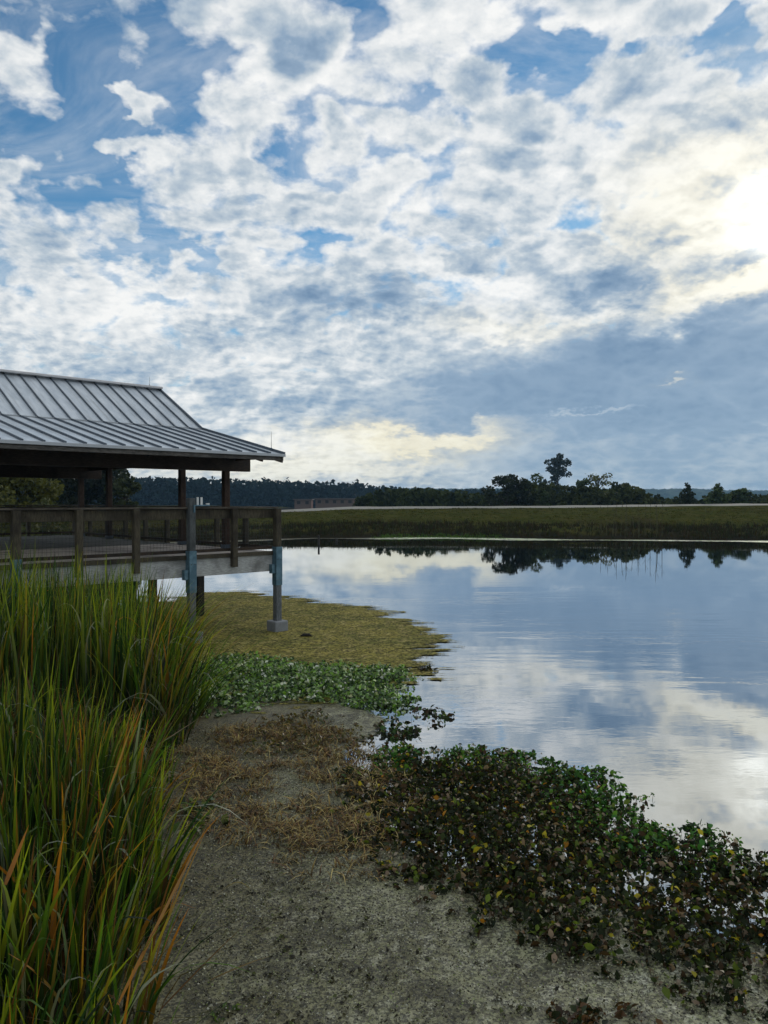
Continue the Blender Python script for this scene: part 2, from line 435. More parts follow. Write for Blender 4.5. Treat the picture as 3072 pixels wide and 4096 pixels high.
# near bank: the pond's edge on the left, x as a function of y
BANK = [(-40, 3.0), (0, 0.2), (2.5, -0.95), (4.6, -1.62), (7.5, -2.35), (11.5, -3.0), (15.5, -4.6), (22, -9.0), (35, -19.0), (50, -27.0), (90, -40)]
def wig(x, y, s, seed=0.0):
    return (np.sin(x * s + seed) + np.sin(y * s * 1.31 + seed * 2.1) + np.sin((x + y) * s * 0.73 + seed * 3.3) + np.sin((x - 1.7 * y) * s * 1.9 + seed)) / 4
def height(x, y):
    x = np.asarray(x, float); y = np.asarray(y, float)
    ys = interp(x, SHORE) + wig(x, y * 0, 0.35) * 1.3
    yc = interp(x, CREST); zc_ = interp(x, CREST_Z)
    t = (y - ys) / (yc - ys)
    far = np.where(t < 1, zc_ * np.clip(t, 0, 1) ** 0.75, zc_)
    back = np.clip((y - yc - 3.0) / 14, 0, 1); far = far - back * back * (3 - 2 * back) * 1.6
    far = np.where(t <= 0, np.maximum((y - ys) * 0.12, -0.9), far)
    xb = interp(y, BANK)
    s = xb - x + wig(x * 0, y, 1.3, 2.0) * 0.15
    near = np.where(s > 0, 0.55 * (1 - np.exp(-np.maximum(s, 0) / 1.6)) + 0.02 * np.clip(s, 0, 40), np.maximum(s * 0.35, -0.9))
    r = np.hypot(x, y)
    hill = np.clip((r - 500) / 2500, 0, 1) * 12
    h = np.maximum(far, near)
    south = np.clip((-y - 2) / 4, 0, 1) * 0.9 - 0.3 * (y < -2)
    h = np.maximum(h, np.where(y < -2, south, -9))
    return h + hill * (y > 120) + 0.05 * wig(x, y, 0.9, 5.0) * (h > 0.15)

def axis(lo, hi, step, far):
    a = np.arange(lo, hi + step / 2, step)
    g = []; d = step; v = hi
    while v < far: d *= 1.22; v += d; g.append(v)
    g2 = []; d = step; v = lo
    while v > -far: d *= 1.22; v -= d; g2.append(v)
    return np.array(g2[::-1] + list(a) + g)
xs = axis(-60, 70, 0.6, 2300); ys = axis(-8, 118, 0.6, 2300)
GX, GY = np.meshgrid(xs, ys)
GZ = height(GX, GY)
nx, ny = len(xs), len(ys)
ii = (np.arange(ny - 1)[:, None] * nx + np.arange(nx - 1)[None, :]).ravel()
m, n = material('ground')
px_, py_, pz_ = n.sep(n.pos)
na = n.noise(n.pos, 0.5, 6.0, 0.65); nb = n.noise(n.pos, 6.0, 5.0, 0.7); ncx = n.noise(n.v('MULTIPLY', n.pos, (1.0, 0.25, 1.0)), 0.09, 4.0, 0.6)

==

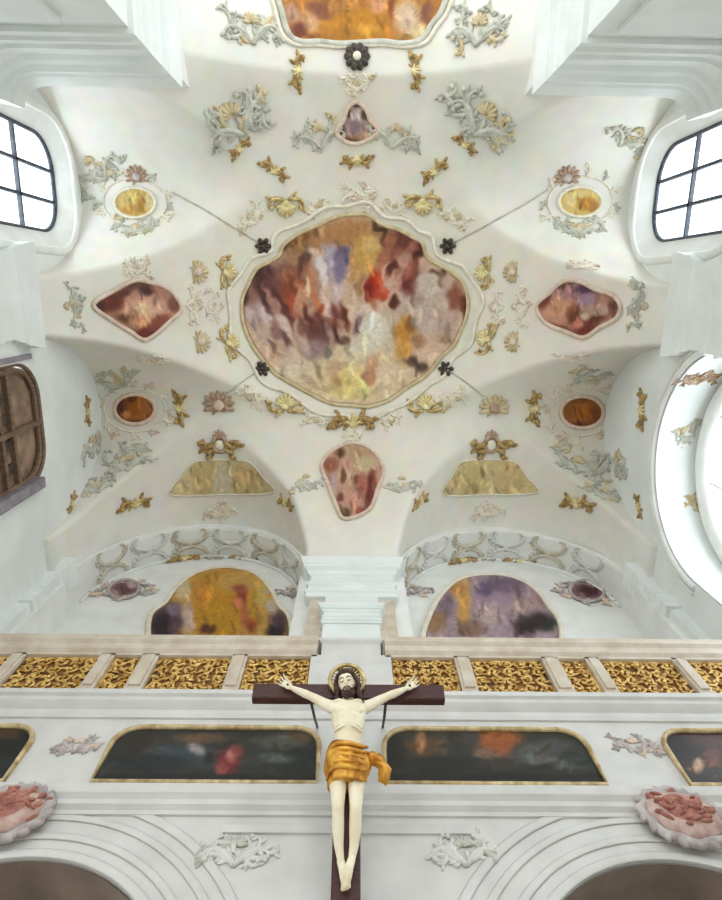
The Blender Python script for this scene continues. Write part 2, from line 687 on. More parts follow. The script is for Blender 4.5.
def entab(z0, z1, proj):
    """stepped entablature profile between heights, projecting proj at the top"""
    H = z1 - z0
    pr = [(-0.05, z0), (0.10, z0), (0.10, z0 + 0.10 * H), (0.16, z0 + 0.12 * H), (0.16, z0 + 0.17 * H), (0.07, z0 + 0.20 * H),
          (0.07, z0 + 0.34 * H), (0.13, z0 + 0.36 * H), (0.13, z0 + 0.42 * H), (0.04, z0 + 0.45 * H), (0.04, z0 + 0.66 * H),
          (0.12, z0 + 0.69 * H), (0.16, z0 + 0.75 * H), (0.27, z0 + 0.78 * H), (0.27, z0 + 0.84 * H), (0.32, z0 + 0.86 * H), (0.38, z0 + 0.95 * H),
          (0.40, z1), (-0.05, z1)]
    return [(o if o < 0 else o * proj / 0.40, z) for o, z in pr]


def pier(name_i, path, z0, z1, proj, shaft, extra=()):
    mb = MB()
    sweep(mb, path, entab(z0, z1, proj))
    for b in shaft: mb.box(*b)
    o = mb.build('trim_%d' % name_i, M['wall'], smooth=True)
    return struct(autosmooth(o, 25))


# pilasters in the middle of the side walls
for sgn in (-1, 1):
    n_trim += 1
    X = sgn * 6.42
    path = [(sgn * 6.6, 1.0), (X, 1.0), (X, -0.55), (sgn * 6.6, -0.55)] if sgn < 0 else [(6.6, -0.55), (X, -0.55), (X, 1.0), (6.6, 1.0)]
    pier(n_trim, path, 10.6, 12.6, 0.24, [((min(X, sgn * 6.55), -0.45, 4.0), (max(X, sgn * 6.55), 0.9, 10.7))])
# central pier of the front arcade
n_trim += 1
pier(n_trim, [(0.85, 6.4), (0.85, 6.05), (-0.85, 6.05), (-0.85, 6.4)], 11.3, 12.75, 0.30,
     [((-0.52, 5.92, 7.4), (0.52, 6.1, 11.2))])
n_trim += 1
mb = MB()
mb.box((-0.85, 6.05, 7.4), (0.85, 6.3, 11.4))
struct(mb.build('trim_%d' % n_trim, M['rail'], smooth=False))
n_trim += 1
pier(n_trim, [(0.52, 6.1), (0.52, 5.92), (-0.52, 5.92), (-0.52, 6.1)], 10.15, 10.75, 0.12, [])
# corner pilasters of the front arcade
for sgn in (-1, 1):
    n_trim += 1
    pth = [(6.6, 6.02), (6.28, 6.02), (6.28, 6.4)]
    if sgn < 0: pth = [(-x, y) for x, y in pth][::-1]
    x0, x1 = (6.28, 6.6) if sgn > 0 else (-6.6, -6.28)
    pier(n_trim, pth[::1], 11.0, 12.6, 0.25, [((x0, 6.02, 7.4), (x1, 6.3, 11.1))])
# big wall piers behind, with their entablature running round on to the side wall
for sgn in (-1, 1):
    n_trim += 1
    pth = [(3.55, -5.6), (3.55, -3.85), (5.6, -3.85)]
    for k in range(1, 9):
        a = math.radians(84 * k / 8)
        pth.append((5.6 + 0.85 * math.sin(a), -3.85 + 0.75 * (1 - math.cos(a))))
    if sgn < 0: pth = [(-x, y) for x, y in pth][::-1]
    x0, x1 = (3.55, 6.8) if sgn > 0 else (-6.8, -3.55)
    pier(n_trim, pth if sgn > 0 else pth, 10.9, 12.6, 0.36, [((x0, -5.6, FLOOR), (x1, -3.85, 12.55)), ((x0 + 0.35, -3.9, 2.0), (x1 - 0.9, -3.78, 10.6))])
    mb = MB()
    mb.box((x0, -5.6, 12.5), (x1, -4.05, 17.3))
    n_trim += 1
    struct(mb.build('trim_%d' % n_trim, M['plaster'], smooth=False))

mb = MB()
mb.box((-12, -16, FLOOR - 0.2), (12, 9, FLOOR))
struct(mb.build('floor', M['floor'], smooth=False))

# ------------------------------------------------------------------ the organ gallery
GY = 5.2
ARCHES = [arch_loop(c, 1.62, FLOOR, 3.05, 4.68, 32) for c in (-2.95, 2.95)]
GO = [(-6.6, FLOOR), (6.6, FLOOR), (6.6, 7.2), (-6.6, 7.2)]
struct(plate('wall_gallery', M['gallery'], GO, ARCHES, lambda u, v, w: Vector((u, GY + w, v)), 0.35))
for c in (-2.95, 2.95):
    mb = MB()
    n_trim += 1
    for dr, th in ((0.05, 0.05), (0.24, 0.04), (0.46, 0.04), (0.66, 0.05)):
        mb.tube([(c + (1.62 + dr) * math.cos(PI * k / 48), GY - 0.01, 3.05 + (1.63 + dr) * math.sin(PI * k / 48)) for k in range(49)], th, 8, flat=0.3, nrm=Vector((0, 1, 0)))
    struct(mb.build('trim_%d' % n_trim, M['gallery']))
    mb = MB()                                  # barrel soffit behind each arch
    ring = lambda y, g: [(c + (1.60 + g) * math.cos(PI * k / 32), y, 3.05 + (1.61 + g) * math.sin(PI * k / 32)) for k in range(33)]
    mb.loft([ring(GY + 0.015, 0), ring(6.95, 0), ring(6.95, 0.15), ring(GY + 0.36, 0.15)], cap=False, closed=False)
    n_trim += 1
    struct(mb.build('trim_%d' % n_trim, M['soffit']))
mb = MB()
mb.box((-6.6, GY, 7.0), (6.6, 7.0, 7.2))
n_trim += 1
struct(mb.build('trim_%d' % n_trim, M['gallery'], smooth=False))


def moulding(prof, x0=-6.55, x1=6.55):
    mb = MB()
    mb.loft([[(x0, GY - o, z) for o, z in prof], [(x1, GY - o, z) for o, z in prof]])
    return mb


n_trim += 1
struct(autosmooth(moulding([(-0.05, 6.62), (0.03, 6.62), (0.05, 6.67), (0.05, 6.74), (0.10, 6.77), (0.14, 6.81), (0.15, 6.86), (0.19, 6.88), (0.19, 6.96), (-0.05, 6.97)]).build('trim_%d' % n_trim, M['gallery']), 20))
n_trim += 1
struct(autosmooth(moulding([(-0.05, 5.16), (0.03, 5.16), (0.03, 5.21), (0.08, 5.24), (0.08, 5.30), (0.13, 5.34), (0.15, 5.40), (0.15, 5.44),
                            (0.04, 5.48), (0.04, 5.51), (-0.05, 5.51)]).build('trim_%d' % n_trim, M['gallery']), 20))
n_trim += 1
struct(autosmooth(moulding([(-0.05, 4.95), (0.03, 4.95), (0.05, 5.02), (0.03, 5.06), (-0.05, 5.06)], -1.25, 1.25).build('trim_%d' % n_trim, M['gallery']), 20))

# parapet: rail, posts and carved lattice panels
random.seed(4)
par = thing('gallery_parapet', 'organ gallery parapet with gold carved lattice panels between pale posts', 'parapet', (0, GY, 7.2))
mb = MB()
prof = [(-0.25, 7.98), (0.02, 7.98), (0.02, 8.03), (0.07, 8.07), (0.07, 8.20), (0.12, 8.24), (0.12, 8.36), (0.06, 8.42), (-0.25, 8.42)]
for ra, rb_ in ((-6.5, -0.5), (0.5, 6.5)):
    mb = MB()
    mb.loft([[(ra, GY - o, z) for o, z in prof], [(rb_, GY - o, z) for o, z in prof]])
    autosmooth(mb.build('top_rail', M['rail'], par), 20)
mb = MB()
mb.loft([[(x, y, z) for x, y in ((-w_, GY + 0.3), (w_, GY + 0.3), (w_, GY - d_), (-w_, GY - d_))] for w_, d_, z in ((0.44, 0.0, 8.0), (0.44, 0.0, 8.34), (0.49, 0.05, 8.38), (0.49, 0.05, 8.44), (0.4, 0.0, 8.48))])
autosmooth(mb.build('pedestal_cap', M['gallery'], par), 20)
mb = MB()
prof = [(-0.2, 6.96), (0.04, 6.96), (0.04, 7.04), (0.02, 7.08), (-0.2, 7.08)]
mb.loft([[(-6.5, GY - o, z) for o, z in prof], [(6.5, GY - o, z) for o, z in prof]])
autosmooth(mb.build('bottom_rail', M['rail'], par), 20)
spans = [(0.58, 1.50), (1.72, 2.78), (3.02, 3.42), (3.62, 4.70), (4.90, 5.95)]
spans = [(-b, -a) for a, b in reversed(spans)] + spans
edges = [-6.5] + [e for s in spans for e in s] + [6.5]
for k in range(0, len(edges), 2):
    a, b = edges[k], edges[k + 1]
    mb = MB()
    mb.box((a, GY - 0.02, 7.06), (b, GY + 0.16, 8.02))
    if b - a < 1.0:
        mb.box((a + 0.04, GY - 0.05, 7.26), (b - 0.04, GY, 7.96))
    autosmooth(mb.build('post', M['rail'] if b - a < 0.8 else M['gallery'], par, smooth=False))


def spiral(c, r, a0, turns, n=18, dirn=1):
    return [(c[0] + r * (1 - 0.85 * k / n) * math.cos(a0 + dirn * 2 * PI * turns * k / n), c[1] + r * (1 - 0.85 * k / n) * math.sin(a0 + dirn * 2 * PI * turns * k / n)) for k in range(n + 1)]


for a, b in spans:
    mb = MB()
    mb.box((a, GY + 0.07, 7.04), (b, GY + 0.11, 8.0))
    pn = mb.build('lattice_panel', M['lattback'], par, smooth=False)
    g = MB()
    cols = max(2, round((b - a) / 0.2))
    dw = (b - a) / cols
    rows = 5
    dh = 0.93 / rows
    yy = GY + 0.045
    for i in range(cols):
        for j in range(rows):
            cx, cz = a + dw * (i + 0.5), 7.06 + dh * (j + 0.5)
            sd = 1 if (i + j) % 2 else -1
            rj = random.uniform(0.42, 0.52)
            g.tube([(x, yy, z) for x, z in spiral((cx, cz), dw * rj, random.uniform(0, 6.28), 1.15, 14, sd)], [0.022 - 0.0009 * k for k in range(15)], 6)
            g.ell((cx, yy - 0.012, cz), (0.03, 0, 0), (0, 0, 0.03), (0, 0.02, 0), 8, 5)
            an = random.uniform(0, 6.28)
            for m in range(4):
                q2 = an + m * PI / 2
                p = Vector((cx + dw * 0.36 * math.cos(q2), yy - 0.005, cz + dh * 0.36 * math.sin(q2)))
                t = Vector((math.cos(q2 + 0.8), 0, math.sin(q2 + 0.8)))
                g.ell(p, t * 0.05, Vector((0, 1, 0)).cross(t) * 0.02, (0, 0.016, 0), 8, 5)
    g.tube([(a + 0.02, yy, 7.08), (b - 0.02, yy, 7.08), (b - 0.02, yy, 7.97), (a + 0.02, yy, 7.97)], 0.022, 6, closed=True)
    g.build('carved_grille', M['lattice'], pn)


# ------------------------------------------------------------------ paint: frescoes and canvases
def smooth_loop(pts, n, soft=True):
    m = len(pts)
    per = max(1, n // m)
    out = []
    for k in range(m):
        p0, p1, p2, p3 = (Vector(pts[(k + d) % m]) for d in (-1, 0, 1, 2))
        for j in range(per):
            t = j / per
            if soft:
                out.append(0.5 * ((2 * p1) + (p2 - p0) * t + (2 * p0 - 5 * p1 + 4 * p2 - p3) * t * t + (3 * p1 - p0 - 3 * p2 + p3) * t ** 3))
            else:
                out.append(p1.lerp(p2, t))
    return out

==

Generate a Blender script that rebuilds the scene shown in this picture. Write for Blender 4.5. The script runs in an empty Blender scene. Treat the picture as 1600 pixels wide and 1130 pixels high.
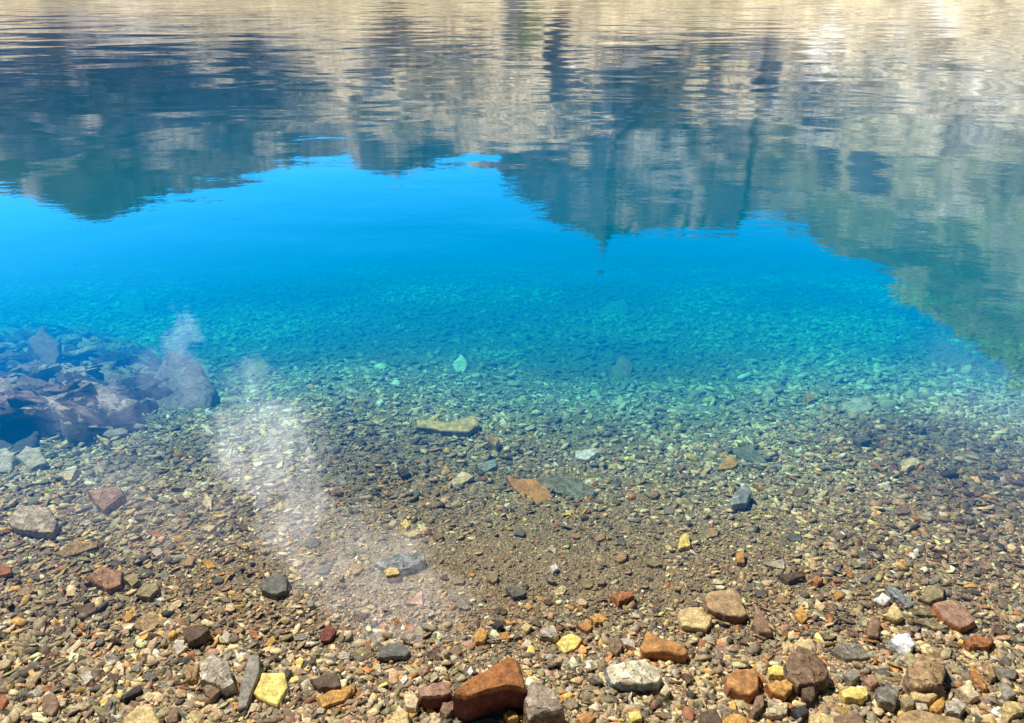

[Exercise brief]
Repeat the entries above verbatim, but only from the line that has "The Blender Python script for this scene continues." down to the line that has "return struct(autosmooth(o, 25))", inclusive.

[Task output]
The Blender Python script for this scene continues. Write part 2, from line 687 on. More parts follow. The script is for Blender 4.5.
def entab(z0, z1, proj):
    """stepped entablature profile between heights, projecting proj at the top"""
    H = z1 - z0
    pr = [(-0.05, z0), (0.10, z0), (0.10, z0 + 0.10 * H), (0.16, z0 + 0.12 * H), (0.16, z0 + 0.17 * H), (0.07, z0 + 0.20 * H),
          (0.07, z0 + 0.34 * H), (0.13, z0 + 0.36 * H), (0.13, z0 + 0.42 * H), (0.04, z0 + 0.45 * H), (0.04, z0 + 0.66 * H),
          (0.12, z0 + 0.69 * H), (0.16, z0 + 0.75 * H), (0.27, z0 + 0.78 * H), (0.27, z0 + 0.84 * H), (0.32, z0 + 0.86 * H), (0.38, z0 + 0.95 * H),
          (0.40, z1), (-0.05, z1)]
    return [(o if o < 0 else o * proj / 0.40, z) for o, z in pr]


def pier(name_i, path, z0, z1, proj, shaft, extra=()):
    mb = MB()
    sweep(mb, path, entab(z0, z1, proj))
    for b in shaft: mb.box(*b)
    o = mb.build('trim_%d' % name_i, M['wall'], smooth=True)
    return struct(autosmooth(o, 25))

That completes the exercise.